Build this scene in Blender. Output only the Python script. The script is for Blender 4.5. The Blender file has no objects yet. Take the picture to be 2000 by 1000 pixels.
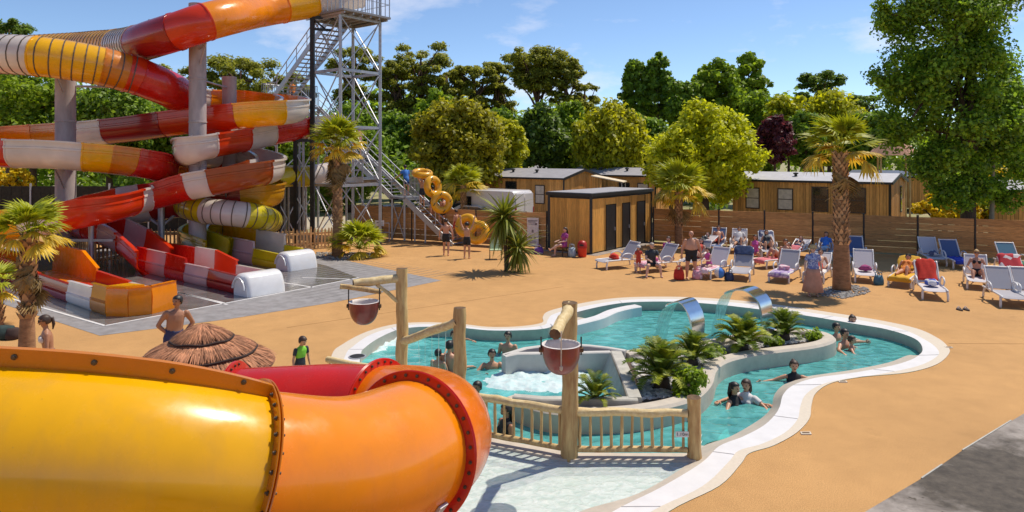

---

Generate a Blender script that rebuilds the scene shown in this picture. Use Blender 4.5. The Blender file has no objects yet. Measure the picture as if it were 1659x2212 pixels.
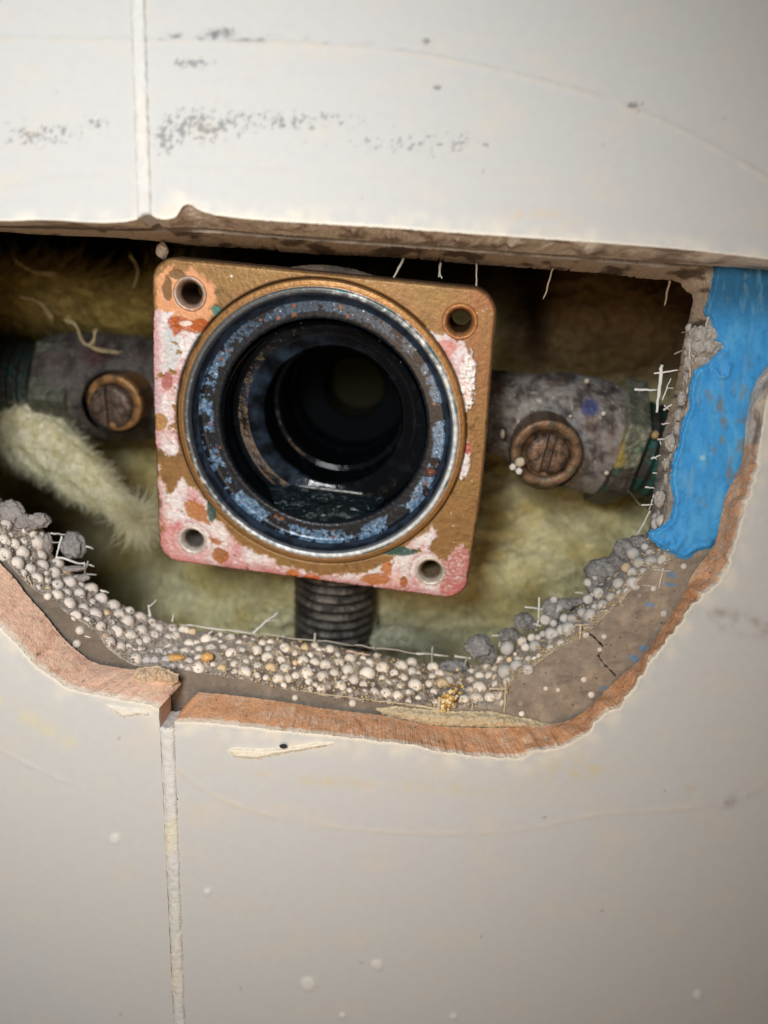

* * *

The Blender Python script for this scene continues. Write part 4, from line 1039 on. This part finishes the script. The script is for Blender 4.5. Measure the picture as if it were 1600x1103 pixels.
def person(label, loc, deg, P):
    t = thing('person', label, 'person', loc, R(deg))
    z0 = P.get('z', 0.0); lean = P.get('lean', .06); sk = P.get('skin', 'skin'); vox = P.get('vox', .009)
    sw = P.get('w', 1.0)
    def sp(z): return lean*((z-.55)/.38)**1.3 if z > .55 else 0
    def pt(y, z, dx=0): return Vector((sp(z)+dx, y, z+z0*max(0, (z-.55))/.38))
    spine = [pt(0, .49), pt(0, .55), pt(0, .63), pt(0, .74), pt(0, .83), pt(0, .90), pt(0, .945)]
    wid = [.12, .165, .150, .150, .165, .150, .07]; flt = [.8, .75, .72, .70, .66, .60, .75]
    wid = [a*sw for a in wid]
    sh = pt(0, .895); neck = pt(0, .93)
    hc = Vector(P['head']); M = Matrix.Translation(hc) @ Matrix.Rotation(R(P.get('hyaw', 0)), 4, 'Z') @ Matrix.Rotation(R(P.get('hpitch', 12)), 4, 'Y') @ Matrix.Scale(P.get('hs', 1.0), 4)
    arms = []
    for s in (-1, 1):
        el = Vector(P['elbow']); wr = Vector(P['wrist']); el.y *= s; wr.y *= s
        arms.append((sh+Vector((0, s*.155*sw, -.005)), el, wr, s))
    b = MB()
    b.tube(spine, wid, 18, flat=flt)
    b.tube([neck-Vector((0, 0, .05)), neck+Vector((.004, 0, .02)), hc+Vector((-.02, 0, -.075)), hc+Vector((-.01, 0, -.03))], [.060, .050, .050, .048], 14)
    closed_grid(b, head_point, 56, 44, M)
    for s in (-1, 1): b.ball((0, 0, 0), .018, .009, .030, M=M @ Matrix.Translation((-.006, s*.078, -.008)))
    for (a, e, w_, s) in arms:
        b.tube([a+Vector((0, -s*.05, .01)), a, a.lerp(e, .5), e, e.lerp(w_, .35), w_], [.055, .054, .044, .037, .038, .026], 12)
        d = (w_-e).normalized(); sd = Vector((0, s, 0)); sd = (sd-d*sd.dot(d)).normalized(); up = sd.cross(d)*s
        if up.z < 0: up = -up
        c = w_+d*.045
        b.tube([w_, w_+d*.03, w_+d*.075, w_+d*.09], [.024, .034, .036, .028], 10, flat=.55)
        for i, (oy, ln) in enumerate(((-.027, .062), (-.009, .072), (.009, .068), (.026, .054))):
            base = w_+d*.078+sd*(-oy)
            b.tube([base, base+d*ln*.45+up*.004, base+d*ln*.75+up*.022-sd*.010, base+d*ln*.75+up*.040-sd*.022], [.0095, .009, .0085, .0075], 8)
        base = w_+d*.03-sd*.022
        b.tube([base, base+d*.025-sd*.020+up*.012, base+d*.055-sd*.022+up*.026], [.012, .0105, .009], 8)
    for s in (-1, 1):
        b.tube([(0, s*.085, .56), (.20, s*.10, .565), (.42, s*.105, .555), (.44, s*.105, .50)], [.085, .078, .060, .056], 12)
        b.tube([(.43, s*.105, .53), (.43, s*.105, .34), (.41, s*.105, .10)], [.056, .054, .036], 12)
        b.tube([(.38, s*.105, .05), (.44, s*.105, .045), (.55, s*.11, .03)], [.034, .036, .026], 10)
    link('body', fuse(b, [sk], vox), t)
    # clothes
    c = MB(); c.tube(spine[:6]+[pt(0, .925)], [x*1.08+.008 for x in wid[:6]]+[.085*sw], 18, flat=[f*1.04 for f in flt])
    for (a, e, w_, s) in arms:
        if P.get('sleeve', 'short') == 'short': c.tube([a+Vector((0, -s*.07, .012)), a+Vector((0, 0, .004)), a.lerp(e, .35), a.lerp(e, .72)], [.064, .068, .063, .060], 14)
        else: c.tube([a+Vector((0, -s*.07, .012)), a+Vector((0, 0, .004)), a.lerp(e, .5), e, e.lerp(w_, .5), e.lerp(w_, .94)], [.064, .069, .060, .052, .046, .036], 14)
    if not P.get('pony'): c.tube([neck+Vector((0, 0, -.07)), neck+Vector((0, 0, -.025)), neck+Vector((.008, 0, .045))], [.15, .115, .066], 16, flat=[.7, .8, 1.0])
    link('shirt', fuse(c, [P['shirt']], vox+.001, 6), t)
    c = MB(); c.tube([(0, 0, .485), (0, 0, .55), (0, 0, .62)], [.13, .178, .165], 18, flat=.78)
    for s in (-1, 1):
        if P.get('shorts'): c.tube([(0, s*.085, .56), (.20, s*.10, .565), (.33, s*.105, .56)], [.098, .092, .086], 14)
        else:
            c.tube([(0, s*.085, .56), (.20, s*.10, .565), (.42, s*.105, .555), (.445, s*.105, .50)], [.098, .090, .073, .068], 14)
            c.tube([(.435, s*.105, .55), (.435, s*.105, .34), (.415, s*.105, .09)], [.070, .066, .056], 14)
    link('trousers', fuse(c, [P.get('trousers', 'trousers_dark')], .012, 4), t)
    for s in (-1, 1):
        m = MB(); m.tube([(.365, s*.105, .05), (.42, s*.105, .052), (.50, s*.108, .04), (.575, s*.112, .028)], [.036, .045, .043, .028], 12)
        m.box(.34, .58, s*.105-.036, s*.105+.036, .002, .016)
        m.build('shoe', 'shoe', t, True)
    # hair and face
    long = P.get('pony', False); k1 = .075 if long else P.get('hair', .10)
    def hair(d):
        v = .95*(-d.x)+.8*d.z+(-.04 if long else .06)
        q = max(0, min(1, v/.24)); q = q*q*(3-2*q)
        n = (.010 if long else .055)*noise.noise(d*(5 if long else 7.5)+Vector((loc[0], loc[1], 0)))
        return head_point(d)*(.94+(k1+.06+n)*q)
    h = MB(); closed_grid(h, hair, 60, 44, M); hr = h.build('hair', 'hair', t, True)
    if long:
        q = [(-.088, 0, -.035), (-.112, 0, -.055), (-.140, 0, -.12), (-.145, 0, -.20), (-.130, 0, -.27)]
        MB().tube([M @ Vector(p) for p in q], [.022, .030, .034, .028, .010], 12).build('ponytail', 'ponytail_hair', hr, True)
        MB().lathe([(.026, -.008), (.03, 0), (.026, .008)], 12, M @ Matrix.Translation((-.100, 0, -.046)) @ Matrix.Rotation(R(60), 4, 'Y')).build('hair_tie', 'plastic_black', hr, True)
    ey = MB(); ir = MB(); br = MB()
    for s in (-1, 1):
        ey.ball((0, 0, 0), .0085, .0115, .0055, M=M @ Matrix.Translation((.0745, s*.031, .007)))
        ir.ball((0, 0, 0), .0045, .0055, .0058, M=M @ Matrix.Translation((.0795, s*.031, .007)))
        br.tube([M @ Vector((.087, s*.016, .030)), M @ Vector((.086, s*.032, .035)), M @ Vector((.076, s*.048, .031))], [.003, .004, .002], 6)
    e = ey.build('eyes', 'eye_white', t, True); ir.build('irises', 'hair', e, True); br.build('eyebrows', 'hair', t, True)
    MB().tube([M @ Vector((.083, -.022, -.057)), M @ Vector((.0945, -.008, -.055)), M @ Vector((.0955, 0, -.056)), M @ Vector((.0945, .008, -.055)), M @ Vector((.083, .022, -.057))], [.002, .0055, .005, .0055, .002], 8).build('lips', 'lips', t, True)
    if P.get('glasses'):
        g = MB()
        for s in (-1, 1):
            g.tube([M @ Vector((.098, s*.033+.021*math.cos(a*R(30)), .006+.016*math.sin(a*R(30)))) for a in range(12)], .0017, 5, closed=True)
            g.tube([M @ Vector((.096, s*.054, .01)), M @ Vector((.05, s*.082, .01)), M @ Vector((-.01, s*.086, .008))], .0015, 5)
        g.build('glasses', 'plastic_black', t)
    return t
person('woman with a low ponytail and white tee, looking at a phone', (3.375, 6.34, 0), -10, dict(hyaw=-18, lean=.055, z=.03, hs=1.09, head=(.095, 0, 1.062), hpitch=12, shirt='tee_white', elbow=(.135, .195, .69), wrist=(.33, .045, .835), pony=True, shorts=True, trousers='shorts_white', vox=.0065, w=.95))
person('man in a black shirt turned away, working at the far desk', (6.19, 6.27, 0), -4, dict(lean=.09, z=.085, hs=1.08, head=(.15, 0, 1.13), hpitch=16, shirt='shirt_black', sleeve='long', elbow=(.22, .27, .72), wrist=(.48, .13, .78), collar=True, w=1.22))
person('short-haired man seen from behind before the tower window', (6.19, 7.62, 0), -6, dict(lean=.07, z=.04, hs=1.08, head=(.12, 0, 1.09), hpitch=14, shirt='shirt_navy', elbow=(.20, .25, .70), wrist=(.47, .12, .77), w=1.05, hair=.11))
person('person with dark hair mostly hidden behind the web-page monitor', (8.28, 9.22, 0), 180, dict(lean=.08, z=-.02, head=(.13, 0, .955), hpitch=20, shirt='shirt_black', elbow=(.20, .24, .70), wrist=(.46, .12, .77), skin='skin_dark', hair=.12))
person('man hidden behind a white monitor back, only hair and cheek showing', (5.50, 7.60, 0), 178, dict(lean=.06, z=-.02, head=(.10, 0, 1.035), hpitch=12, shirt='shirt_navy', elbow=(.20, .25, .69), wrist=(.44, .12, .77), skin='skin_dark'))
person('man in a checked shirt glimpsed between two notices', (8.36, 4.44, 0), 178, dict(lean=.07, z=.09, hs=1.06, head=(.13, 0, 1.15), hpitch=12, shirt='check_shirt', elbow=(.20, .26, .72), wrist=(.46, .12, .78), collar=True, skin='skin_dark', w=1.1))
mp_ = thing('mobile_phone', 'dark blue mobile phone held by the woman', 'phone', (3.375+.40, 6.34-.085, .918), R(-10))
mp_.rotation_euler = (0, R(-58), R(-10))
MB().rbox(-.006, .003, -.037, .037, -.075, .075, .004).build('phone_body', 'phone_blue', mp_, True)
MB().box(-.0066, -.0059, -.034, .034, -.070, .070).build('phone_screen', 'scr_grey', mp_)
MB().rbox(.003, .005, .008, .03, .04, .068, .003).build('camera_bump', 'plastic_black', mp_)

Instructions to follow>
Copy every line that contains the string "picture".

Final result>
Build this scene in Blender. Output only the Python script. The script is for Blender 4.5. The Blender file has no objects yet. Take the picture to be 2000 by 1000 pixels.
Generate a Blender script that rebuilds the scene shown in this picture. Use Blender 4.5. The Blender file has no objects yet. Measure the picture as if it were 1659x2212 pixels.
The Blender Python script for this scene continues. Write part 4, from line 1039 on. This part finishes the script. The script is for Blender 4.5. Measure the picture as if it were 1600x1103 pixels.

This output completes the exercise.